Artist's impression of how Castlegate could look

Artist's impression of how Castlegate could look

Sheffield’s lost castle will be at the centre of a £5million scheme designed to regenerate the original heart of the city.

Plans for the Castlegate and Riverside areas have been revealed – although the go-ahead is dependent on the majority of the funding being secured through competitive bidding.

The council has committed to providing just over £1 million of the cash needed.

When final demolition of Castle Market is completed – the final phase beginning in October – work will begin on the excavation of the ruins of Sheffield Castle.

Previously unexplored areas will be investigated by archaelogists and the remains will become part of a new park.

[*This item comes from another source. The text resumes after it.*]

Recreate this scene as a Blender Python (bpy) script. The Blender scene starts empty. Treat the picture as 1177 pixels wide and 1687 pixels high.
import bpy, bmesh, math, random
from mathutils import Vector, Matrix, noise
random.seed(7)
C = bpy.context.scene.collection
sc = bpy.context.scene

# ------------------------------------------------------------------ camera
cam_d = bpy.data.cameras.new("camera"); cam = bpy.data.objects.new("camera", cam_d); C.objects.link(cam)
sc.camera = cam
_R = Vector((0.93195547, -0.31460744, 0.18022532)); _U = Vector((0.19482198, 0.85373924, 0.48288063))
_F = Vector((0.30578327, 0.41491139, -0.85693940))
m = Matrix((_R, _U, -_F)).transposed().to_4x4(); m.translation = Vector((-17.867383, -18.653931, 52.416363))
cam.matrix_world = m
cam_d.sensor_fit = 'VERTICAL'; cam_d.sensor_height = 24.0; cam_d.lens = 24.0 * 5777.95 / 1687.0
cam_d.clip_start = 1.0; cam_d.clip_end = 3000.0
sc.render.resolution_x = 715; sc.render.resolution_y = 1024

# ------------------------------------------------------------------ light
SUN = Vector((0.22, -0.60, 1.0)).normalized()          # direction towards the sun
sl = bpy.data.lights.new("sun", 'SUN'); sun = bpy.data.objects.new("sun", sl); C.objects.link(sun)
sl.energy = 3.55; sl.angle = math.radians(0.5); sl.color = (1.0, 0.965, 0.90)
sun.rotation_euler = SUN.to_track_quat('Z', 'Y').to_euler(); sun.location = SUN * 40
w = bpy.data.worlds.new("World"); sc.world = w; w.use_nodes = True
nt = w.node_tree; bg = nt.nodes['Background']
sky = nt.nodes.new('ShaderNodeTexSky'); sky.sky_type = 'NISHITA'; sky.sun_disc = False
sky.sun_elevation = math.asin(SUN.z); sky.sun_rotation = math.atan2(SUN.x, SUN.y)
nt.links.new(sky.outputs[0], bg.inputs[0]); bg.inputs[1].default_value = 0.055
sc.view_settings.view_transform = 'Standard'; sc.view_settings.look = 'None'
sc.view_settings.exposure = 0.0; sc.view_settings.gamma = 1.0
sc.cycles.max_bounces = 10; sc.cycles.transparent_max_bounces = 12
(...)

Coun Leigh Bramall, cabinet member for business, skills and development, said: “We have waited for a very long time for this opportunity to start the transformation of Castlegate – the site where Sheffield was born.

“While the rediscovery of Sheffield’s castle is hugely interesting in itself, the project will contribute significantly to the wider regeneration of the area as well as to the city.

“Looking into the future, the Castlegate area could become an area of real historical significance for visitors, a green area where leisure pursuits can be enjoyed, and an area where vacant buildings are being regenerated and brought back into use.”

Excavation work will be followed by restoration work and the construction of the new Castle Park.

Initial designs include the reconstruction of the main entrance to the castle, known as the Great Bastion, on its original foundations, including a drawbridge over the re-excavated moat.

The top priority is to involve as many people as possible throughout the discovery of the castle.

Other plans being explored include a currently hidden stretch of the River Sheaf, just before it meets the Don, being brought back above ground to reduce flood risk and bring it into the park area.